§ **Problem statement**:
Of the lines in the listing, how many include the string "pixels"? Write the number and nothing else.

§ **Data lines**:
--
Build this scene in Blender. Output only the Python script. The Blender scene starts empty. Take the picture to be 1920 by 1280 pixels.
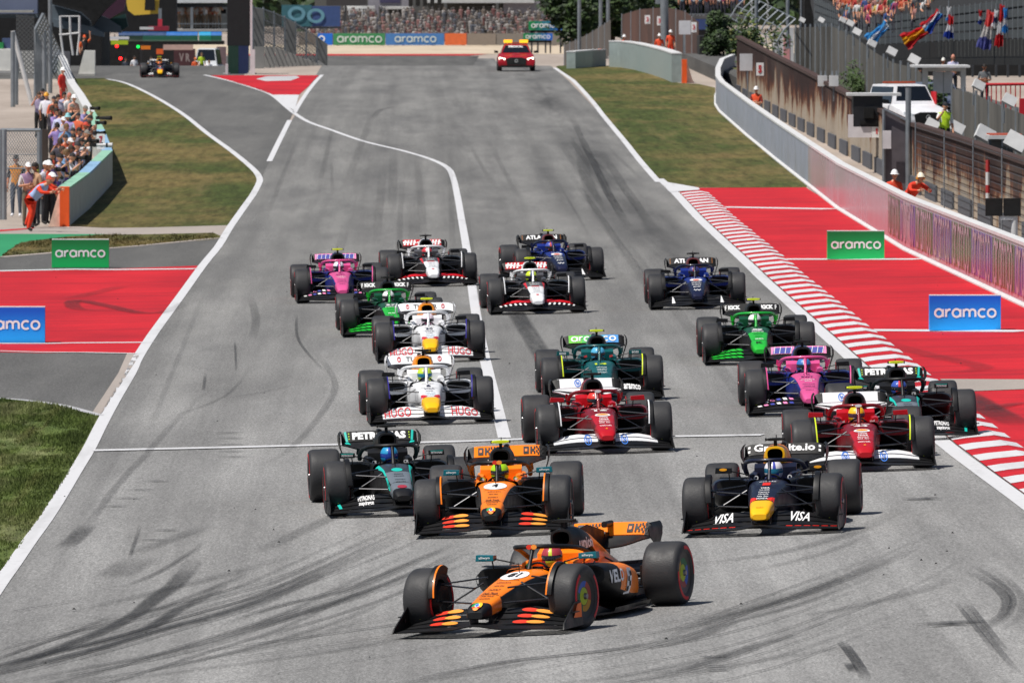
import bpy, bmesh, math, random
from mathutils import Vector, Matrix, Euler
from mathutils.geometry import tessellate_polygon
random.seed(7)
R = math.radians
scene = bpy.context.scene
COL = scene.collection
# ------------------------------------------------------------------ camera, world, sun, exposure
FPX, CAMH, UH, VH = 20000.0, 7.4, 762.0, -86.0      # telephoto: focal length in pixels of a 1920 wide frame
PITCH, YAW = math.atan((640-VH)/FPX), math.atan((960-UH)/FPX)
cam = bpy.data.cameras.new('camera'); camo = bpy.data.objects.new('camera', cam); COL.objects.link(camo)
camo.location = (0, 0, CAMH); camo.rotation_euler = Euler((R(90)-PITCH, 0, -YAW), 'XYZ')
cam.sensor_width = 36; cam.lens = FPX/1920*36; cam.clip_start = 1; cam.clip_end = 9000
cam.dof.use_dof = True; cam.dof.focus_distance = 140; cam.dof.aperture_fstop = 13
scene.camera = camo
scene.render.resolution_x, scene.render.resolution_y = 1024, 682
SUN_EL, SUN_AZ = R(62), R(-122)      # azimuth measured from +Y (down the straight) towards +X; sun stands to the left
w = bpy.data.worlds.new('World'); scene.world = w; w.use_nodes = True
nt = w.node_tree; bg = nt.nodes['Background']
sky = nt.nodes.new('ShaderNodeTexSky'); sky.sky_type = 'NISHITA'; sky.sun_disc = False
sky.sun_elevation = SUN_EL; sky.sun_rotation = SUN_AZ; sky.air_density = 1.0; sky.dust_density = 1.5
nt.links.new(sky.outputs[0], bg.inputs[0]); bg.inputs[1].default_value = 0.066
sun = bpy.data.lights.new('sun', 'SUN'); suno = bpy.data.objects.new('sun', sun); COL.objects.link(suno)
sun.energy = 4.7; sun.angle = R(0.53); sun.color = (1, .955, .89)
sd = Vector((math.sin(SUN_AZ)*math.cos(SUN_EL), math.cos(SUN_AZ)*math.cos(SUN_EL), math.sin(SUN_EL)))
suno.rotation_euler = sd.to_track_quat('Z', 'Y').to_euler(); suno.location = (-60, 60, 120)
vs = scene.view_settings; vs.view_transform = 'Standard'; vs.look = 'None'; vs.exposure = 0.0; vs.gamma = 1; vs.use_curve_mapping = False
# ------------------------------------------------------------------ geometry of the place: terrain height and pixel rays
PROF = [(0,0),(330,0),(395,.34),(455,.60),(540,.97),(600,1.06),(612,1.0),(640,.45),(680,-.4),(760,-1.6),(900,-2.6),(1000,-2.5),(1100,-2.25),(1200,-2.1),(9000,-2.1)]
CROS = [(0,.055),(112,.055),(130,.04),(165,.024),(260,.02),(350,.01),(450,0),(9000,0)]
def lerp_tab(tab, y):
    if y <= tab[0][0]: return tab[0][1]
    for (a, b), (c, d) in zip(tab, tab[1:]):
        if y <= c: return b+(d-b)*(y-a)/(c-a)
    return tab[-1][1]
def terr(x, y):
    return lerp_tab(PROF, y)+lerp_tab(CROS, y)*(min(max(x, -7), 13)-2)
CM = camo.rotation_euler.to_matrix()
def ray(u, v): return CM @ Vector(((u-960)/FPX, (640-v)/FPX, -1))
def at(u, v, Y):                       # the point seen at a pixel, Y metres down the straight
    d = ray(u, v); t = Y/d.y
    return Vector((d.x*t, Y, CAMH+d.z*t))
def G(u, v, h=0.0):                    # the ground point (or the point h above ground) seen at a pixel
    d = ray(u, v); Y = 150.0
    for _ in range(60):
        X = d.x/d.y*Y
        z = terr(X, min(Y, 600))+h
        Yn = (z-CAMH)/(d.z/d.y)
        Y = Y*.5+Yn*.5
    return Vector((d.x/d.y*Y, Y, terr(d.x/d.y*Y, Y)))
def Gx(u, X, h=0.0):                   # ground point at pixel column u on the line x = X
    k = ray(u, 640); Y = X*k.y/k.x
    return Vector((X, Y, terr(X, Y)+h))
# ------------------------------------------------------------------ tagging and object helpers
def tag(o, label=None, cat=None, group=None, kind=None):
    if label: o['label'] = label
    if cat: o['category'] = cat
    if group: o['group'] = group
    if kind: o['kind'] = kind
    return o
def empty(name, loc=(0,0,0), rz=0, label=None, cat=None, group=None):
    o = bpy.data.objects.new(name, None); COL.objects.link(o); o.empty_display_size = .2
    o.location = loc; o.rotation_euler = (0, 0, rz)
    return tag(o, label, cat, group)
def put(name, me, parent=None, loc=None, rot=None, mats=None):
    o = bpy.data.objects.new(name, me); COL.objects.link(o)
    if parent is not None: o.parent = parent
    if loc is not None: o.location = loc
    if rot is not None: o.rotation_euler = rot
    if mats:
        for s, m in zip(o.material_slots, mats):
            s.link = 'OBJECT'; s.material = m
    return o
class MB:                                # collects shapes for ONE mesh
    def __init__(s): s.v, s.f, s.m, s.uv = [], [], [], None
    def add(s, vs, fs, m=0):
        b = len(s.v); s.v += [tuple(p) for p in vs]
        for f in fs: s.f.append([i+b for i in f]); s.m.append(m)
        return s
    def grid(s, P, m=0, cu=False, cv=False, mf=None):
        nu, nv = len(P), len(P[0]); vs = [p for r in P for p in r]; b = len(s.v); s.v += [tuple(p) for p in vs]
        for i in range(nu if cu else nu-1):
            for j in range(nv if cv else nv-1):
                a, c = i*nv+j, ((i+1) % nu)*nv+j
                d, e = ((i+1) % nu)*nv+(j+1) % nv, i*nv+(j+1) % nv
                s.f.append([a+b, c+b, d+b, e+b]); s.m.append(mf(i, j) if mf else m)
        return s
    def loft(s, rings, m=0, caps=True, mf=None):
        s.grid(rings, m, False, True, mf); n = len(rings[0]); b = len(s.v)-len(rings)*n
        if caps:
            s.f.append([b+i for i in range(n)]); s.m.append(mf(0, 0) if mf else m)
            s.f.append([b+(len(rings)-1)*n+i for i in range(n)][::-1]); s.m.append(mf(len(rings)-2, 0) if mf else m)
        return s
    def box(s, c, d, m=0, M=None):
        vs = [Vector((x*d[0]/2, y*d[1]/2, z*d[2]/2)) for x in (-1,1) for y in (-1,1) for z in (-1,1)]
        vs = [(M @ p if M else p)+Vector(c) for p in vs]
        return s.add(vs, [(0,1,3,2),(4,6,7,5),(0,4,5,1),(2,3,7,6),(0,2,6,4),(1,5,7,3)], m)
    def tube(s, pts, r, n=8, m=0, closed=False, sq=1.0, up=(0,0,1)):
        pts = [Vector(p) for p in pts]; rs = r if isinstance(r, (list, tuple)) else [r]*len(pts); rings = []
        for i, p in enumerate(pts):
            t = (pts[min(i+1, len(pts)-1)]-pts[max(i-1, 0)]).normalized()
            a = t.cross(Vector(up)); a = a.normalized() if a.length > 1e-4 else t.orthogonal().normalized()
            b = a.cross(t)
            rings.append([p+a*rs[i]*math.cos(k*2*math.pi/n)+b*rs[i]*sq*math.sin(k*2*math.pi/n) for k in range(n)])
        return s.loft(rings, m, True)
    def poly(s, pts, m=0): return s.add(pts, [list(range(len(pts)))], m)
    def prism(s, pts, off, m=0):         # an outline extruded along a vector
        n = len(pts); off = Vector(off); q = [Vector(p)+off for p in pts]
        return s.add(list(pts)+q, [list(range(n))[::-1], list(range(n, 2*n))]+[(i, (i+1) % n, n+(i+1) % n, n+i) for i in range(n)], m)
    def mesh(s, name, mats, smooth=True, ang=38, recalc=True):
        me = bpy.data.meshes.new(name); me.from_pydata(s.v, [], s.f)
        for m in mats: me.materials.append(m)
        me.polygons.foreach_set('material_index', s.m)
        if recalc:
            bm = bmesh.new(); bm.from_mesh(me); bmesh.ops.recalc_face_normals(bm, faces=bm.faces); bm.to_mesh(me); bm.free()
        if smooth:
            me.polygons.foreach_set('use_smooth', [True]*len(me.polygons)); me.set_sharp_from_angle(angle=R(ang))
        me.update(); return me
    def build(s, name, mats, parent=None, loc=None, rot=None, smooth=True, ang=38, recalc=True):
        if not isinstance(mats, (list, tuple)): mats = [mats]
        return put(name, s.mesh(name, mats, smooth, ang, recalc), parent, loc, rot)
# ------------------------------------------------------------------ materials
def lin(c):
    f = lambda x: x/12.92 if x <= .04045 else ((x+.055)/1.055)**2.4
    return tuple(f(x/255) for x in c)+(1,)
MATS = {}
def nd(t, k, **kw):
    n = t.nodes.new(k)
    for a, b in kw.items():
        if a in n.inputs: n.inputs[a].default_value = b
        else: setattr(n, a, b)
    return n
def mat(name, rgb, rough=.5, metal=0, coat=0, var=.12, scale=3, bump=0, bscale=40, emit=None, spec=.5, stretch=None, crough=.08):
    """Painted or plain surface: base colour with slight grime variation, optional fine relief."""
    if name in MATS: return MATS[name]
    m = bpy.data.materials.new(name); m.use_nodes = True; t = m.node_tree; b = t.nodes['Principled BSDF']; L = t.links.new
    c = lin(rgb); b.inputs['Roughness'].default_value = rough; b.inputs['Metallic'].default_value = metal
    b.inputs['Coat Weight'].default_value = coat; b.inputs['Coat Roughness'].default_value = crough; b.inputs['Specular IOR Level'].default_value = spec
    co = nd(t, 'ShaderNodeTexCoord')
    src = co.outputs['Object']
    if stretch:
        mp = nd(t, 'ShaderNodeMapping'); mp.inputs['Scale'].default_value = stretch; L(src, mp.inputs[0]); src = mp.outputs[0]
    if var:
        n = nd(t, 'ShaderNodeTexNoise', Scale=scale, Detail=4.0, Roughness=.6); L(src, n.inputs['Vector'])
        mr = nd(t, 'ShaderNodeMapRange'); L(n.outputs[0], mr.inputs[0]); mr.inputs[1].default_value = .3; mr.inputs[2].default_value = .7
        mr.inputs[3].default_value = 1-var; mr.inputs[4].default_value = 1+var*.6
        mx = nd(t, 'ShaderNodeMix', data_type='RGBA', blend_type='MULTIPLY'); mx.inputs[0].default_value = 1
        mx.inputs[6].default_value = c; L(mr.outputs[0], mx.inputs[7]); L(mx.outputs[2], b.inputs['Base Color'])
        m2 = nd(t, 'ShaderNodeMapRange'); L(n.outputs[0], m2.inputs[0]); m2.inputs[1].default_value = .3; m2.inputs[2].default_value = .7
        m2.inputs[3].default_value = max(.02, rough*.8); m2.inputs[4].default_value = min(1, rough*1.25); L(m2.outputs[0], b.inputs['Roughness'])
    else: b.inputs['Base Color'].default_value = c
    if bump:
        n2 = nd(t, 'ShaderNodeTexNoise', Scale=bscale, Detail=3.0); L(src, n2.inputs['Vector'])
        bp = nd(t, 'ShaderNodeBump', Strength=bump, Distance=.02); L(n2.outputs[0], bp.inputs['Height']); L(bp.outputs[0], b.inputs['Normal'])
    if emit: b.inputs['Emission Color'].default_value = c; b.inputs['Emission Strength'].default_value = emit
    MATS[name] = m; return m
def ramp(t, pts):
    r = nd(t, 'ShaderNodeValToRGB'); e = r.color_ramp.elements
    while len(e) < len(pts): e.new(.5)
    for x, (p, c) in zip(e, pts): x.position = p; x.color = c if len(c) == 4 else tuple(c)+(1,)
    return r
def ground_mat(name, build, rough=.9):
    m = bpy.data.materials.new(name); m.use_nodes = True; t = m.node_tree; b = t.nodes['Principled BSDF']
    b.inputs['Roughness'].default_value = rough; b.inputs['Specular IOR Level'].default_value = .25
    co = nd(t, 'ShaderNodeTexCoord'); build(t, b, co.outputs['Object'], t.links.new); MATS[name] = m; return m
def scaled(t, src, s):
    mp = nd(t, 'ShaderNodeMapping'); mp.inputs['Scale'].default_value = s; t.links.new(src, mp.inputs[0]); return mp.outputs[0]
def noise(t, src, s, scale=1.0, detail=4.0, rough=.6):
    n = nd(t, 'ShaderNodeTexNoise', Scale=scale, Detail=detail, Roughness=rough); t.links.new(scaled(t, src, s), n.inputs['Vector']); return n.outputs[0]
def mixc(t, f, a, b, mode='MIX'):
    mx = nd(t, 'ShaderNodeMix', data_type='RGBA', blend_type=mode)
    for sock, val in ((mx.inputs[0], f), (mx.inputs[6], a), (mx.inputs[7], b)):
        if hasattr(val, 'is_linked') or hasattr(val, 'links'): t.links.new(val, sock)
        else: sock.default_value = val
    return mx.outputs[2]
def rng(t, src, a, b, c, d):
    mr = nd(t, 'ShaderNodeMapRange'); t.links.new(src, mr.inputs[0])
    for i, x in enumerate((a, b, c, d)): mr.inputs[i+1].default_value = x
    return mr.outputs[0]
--
§ **Correct answer**:
2